When the Bench further asked on what basis the government apprehended a law and order breakdown if the two communities observed their faith simultaneously, Advocate General Kishore Dutta, representing the state, clearly struggled for a convincing reply.
“On the basis of the presumption that a satellite may fall from the sky on top this court, would your government vacate these premises and stop all proceedings?” asked Justice Harish Tandon. Acting Chief Justice Rakesh Tewari also drew attention to the “arbitrariness” of the order. “Imagine a situation where there is no crowd and no violence, but your police force starts to fire,” he said.
Both the judges repeatedly highlighted that there is a difference between “restriction” and “prohibition,” and that by abusing the massive powers that rest with the government the line between the two should not be blurred… especially when the fundamental rights of citizens are at stake.
“This court does not find any reasonable basis or foundation for the issuance of the aforesaid orders abridging and/or curtailing the right to profess religion and performance of rituals. Neither any case has been made out… that there is or there was a possibility of any untoward incident or that any such incident was there in the past,” the HC order read.
Priyanka Tibrewal, one of the three petitioners in the case, put the controversy and the order into perspective. “I believe no one, not even from the Muslim community, had urged the chief minister to impose the immersion ban. And no one from the Muslim community has come forward to challenge our petition in court,” she said. The court, too, had observed the second part of her statement.
Mamata Banerjee’s response, however, was sharp. “You can slit my throat. But you cannot tell me what to do. I will do what I can to maintain peace. I can take responsibility for peace but I won’t take any responsibility for the violence,” she said during the inauguration of Ekdalia Evergreen Puja Pandal in south Kolkata.
But within three hours of the order being pronounced, she passed the responsibility of possible violence on “troublemakers” fair and square.
The politics over the affair is already telling. Her political opposition in the state, the BJP, chuckled and called the court order a “body blow to her appeasement politics”. The Left also used the opportunity to sting her with “autocracy” barbs and rejoiced at her embarrassment.

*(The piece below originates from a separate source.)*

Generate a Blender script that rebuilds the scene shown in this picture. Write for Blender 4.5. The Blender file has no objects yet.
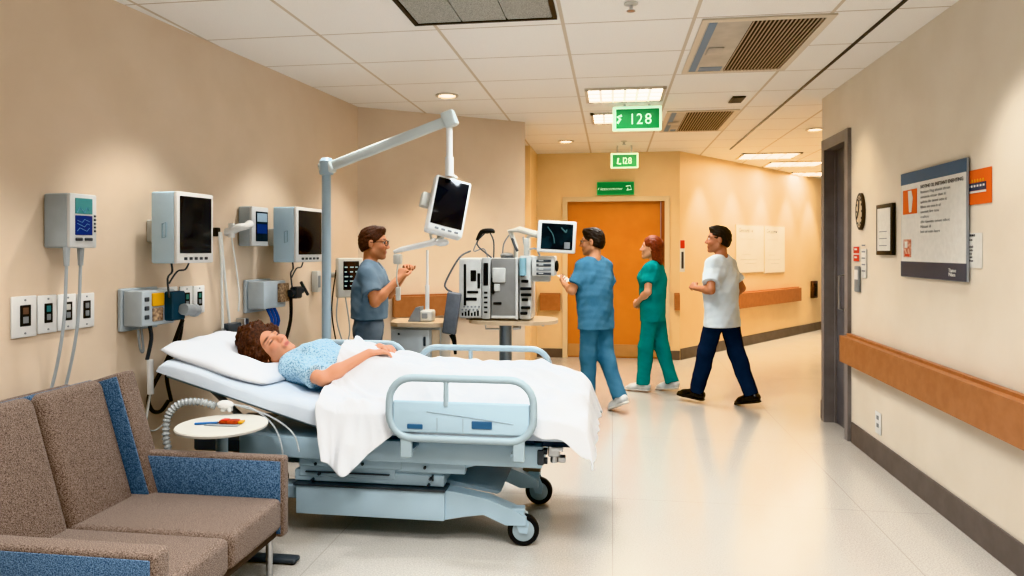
import bpy, bmesh, math, random
import numpy as np
from mathutils import Vector, Matrix, Euler
random.seed(7)
rng = np.random.RandomState(11)
C = bpy.context.scene.collection
# ------------------------------------------------------------------ camera
FPX = 700.0; TH = math.atan(100/700.0); CH = 1.58; CEIL = 3.0
sT, cT = math.sin(TH), math.cos(TH)
cam = bpy.data.cameras.new('camera'); camo = bpy.data.objects.new('camera', cam); C.objects.link(camo)
camo.location = (0, 0, CH); camo.rotation_euler = (math.pi/2, 0, TH)
cam.sensor_width = 36; cam.lens = 36*FPX/1024; cam.shift_y = -38/1024; cam.clip_start = .05; cam.clip_end = 100
bpy.context.scene.camera = camo
# measuring helpers: where a sight line meets a real plane of the room
def ray(px, py):
    u = (px-512)/FPX; v = (250-py)/FPX
    return Vector((-sT+u*cT, cT+u*sT, v))
O = Vector((0, 0, CH))
def on_z(px, py, z):
    d = ray(px, py); return O + d*((z-CH)/d.z)
def on_y(px, py, y):
    d = ray(px, py); return O + d*(y/d.y)
def on_x(px, py, x):
    d = ray(px, py); return O + d*(x/d.x)
# ------------------------------------------------------------------ materials
def lin(c):
    return tuple(((v/255)/12.92 if v/255 <= .04045 else ((v/255+.055)/1.055)**2.4) for v in c)
MATS = {}
def mat(name, rgb, rough=.5, metal=0, emit=0, noise=None, bump=0, bscale=200, spec=.5, coat=0, rgb2=None, trans=0, alpha=1, ramp=(.35, .65), sheen=0, tint=None):
    if name in MATS: return MATS[name]
    m = bpy.data.materials.new(name); m.use_nodes = True; nt = m.node_tree
    b = nt.nodes['Principled BSDF']; N = nt.nodes.new; L = nt.links.new
    col = lin(rgb)+(1,)
    b.inputs['Base Color'].default_value = col
    b.inputs['Roughness'].default_value = rough; b.inputs['Metallic'].default_value = metal
    b.inputs['Specular IOR Level'].default_value = spec; b.inputs['Coat Weight'].default_value = coat
    b.inputs['Transmission Weight'].default_value = trans; b.inputs['Alpha'].default_value = alpha
    if sheen: b.inputs['Sheen Weight'].default_value = sheen
    if emit:
        b.inputs['Emission Color'].default_value = col; b.inputs['Emission Strength'].default_value = emit
    tc = N('ShaderNodeTexCoord')
    if noise:
        n = N('ShaderNodeTexNoise'); n.inputs['Scale'].default_value = noise; n.inputs['Detail'].default_value = 4
        L(tc.outputs['Object'], n.inputs['Vector'])
        r = N('ShaderNodeValToRGB'); r.color_ramp.elements[0].position = ramp[0]; r.color_ramp.elements[1].position = ramp[1]
        c2 = lin(rgb2)+(1,) if rgb2 else tuple(v*.85 for v in col[:3])+(1,)
        r.color_ramp.elements[0].color = c2; r.color_ramp.elements[1].color = col
        L(n.outputs['Fac'], r.inputs['Fac']); L(r.outputs['Color'], b.inputs['Base Color'])
    if bump:
        n2 = N('ShaderNodeTexNoise'); n2.inputs['Scale'].default_value = bscale; n2.inputs['Detail'].default_value = 3
        L(tc.outputs['Object'], n2.inputs['Vector'])
        bp = N('ShaderNodeBump'); bp.inputs['Strength'].default_value = bump; bp.inputs['Distance'].default_value = .01
        L(n2.outputs['Fac'], bp.inputs['Height']); L(bp.outputs['Normal'], b.inputs['Normal'])
    MATS[name] = m; return m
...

But a defiant Banerjee threw that allegation to the winds. “When I inaugurate Durga Puja pandals, who do I appease? When I visit temples or perform Kali Puja at home or attend Buddha Purnima programmes, does anyone ask who I am appeasing?” she retorted.
The Trinamool Congress, conspicuous by its silence, is evidently licking its wounds by merely quoting its leader. “Attempts are being made to belittle the culture of Bengal,” read one of the tweets from its official handle.
But with the dark clouds of polarisation clearly visible on Bengal’s social horizon and political parties desperate to cash in on that, it’s anybody’s guess till how long judicial interventions like these can keep the cracks from widening. There is, after all, an all-important general election to be fought in less than two years’ time.